How to build your own Value Investing portfolio

A FUND that aims to deliver 12 per cent a year and does not charge any management fees

A FUND that aims to deliver 12 per cent a year and does not charge any management fees

A week ago I was invited to a Value Investing Sharing Session by Aggregate Asset Management (AAM). They are a local boutique fund management company specializing in value investing. Their flagship fund, the Aggregate Value Fund, does not charge annual management fees and clients only pay performance fees for absolute returns.

I find this very refreshing because they really structure the fund to have 100% of their client interest in their mind. Unlike the many other funds that charges management or warp fee regardless of whether your investment make money or not. Worst, they typically will charge you a whopping 5% even before they start!  I personally do not have very good experience with financial advisers that recommend those funds. More often than not, they will not be interested in your investment after you sign on the dotted line. So when I first heard about this fund, I was eager to find out more.

Here are the key facts about their fund:

  1. Does not have any sales charge or management fee.
    1. Only a one time $2K admin and legal fee.
  2. Will only charge 20% of Profit based on High watermark.
    1. Meaning your investment must exceed your last high before any fees are paid.
  3. Aim to achieve a net return of more than 10-12% per annum.
    1. Meaning you can double your investment in 5-7 years.
    2. They will achieve this by investing in undervalued listed securities in Asia.

But the “downside” is that the minimum investment amount required is S$150K. This is  requirement set by MAS.
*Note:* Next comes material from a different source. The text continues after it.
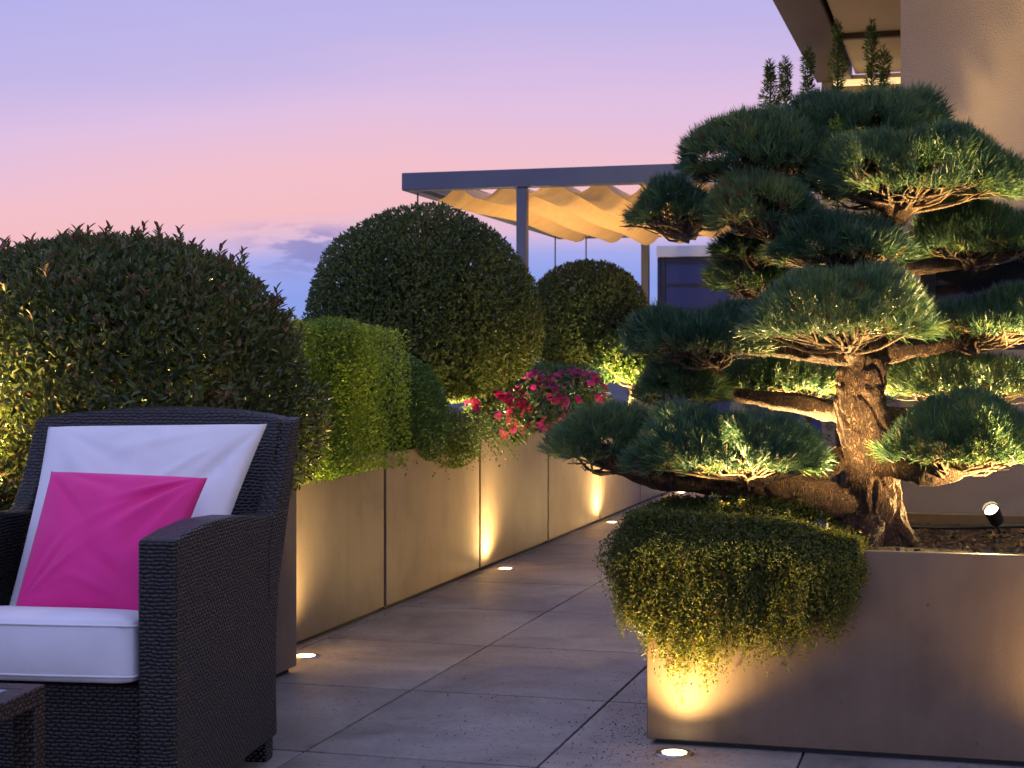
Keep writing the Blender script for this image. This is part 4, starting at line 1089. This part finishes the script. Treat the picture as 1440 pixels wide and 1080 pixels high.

So what can you do if you do not have $150 to invest? Well, they shared 3 ways an average investors can start:

  1. Just investing in STI ETF
    1. The 10 year track record has a return of 9% per annum. Pretty good for for a “effort-free” investment strategy.
  2. Start creating your own Permanent Portfolio
    1. By just dividing your investment into 4 assets class equally (25% in Stocks, 25% in Bonds, 25% in Gold, 25% in Cash) and balancing them once a year, you can get a return of 7% per annum with very little draw down effect.
  3. Creating your own Value investing portfolio.
    1. This is advocated by AAM. By learning how to pick undervalued stocks, one can get as high as 10 to 12% yield per annum.

Here is their recommended criteria for value stock selection:

  1. Stock that have <0.75 Price over NAV
  2. Issued uninterrupted dividend for the past 5 years
  3. For the past 5 years:
    1. Have positive earnings
    2. Generated positive cash flows
    3. Debt to equity ratio less than 50%
    4. PE <10

The process is to accumulate up to 50 or 100 such stock on a monthly or quarterly basis. Once any of the counter hit a profit of 50%, you can sell them. The obvious downside with this method is that you also need to have a significant investment amount to have a well diversified portfolio. But you can start small and slowly accumulate and not need to have a huge lump sum up front.

There you have it. A simple way on how you can start creating your own Value investing portfolio according to AAM.  Let me know what you think.

4 Comments

  1. gladys on September 5, 2013 at 7:35 pm

    Thanks for sharing this. Very helpful to me tp try investing on my own.

    • roland on September 8, 2013 at 8:41 am

      Hi Gladys,
      You are welcome! If you need more information about the company do let me know. Cheers!

  2. john on November 19, 2014 at 2:29 pm

    Hi

    Is this what they are doing for their fund as well, just on a larger scale basis?

    • roland on January 1, 2015 at 12:34 pm

      Hi John,
      Not too sure about your question. If you are asking if they are putting their own money into the fund, then the answer is yes. all founding members have their personal money in the fund.